Первым из них следует назвать поэта, писателя и историка Николая Михайловича Карамзина (1766–1826). Гоголь восторженно отзывался о Карамзине, особенно отмечая наиболее близкое ему направление деятельности великого историографа – его учительство. «Имей такую чистую, такую благоустроенную душу, какую имел Карамзин, и тогда возвещай свою правду: все тебя выслушает, начиная от царя до последнего нищего в государстве. И выслушает с такою любовью, с какой не выслушивается ни в какой земле, ни парламентский защитник прав, ни лучший нынешний проповедник, собирающий вокруг себя верхушку модного общества, и с какой любовью может выслушать только одна чудная наша Россия, о которой идет слух, будто она вовсе не любит правды»,
– писал Гоголь Языкову. Многолетний московский житель, Карамзин после пожара Москвы 1812 года, в котором погибли его архив и библиотека, и до переезда в Санкт-Петербург (в 1816 г.) жил в доме Ф.Ф. Кокошкина на Воздвиженке, 13 (дом не сохранился), неподалеку от Арбатской площади.Друг Н.М. Карамзина Василий Андреевич Жуковский (1783–1852) был для Гоголя не только близким другом, покровителем и наставником, но и хранителем карамзинской литературной традиции. Сам Жуковский очень любил Гоголя, ласково называя его «Гоголек». Прославленный поэт и наставник-воспитатель наследника престола Александра Николаевича (будущего Александра II), Жуковский деятельно хлопотал за Гоголя, оказывал ему большую и разнообразную помощь.
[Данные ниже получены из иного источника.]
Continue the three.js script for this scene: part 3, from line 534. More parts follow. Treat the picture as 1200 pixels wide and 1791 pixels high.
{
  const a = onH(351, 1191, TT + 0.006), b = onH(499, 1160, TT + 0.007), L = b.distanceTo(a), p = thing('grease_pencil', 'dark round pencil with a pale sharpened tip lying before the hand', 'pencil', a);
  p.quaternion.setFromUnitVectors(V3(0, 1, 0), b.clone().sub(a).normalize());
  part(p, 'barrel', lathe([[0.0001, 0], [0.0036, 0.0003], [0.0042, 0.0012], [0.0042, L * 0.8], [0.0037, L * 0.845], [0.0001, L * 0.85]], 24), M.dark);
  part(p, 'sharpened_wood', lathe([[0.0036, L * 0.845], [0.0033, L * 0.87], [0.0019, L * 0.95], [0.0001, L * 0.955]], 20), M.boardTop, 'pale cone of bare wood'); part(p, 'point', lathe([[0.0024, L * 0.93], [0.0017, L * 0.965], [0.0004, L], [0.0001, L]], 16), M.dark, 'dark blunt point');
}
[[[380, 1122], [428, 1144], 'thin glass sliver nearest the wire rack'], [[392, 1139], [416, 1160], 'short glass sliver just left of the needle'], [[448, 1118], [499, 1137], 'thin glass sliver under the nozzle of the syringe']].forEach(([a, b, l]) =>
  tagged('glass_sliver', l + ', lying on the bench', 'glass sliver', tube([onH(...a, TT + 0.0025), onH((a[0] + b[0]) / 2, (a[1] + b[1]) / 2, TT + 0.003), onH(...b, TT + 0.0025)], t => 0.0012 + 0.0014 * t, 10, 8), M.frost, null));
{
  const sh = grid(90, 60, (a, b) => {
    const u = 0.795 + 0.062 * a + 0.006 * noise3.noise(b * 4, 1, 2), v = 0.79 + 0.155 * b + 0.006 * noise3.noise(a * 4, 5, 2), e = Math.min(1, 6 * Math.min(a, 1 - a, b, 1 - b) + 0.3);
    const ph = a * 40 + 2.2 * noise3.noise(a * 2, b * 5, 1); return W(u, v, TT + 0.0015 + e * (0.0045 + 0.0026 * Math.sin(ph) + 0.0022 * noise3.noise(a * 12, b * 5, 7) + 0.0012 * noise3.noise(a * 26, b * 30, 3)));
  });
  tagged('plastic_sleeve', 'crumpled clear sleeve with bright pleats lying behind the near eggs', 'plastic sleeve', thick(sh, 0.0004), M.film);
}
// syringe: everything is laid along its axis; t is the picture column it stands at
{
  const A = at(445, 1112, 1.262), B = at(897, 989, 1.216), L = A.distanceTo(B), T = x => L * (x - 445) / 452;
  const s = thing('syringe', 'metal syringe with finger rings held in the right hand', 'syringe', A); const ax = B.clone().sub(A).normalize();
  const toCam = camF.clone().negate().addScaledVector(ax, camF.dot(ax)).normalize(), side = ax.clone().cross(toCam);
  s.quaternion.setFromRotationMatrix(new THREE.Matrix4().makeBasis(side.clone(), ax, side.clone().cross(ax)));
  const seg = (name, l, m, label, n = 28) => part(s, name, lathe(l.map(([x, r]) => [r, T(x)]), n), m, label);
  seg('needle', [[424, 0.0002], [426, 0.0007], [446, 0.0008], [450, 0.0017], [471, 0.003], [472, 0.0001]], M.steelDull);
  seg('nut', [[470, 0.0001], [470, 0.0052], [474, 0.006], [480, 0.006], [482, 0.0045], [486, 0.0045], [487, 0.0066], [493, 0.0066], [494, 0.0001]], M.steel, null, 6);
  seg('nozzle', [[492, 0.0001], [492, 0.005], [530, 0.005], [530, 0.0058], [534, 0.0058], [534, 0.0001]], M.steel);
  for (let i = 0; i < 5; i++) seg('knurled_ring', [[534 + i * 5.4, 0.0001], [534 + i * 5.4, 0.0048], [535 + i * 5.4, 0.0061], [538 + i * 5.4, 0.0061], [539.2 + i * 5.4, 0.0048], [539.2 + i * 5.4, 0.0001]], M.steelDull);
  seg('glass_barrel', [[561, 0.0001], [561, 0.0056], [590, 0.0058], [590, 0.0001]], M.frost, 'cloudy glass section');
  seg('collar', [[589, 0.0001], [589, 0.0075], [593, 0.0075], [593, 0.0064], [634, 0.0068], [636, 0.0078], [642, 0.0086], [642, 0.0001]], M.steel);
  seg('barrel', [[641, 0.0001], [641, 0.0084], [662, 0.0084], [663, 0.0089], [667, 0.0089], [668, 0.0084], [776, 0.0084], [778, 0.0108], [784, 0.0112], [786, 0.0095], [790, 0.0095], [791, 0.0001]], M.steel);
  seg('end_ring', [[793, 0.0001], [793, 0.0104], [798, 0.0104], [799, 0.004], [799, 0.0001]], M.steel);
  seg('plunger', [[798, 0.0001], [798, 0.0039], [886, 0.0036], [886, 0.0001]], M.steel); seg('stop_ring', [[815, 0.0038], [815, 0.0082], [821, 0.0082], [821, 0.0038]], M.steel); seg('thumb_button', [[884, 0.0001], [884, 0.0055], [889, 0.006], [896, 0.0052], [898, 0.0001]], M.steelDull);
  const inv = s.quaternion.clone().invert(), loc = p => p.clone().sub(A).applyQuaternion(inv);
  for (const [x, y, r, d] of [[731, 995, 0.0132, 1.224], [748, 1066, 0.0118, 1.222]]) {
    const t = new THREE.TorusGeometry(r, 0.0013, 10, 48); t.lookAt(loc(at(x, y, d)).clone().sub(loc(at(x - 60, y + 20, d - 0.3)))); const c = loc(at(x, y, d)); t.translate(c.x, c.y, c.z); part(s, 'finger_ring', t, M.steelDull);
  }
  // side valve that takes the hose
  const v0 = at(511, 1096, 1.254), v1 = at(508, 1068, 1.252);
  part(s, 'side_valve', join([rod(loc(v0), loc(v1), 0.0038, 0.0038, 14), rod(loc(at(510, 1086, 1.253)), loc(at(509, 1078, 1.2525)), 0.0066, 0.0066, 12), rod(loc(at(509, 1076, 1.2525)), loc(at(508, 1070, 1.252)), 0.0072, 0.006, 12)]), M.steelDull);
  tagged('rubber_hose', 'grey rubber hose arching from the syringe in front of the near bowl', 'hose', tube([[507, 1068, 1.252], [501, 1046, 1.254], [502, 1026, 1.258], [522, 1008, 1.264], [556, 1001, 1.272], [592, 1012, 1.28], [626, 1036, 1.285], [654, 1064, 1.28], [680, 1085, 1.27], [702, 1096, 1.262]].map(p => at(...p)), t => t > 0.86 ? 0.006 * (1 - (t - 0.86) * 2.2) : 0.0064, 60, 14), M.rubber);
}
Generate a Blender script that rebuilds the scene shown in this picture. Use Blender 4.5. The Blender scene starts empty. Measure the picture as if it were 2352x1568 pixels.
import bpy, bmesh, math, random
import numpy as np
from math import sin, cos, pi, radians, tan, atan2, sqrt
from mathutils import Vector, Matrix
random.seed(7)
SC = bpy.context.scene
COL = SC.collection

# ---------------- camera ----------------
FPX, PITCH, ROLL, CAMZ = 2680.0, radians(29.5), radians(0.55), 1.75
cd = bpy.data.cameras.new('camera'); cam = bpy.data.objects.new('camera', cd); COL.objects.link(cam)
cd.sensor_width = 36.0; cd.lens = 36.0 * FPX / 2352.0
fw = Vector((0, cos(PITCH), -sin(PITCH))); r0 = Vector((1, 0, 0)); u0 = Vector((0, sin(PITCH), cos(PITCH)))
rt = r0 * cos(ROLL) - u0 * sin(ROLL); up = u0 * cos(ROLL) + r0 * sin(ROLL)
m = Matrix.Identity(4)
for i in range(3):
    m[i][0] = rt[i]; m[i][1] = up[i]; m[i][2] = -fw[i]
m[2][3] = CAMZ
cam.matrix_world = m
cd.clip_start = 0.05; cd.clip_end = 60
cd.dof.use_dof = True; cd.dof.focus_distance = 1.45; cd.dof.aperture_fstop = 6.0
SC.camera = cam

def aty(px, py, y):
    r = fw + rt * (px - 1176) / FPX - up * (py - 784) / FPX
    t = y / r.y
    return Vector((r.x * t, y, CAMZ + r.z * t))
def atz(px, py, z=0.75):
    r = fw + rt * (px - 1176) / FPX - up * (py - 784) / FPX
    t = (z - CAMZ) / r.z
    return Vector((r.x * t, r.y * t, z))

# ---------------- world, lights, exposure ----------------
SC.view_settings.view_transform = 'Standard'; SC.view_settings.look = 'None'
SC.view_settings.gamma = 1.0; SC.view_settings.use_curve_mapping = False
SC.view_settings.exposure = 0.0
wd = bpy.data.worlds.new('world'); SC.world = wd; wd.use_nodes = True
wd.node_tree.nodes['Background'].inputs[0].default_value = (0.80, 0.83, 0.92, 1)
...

Еще в 1810–1811 гг. Жуковский жил на Пречистенке, 24 (дом не сохранился). С Гоголем он встречался в Санкт-Петербурге и за границей, но в этих разговорах, они могли вспоминать и Москву, и Приарбатье.
Имя Александра Сергеевича Пушкина (1799–1837)было для Гоголя величайшей святыней. О масштабе его личности Гоголь писал: «Пушкин есть явление чрезвычайное и, может быть, единственное явление русского духа: это русский человек в его развитии, каким он, может быть, явится чрез двести лет».
Оказавшись на Арбате, он не мог не вспомнить о близких связях Пушкина с этой местностью. Любопытно, что первые биографы поэта считали, что Пушкин родился близ Арбата. Источником этих сведений были предания, заимствованные из пушкинского окружения и, вероятно, восходившие к словам самого Пушкина, которому район Арбата был очень близок. В 1807 г. семья Пушкиных жила в Кривоарбатском, а в сентябре 1810 г. – в небольшом домике священника у церкви Николая чудотворца на Курьих ножках, на углу Борисоглебского переулка и Большой Молчановки. Отсюда дядя поэта, Василий Львович, повез его в Царскосельский лицей.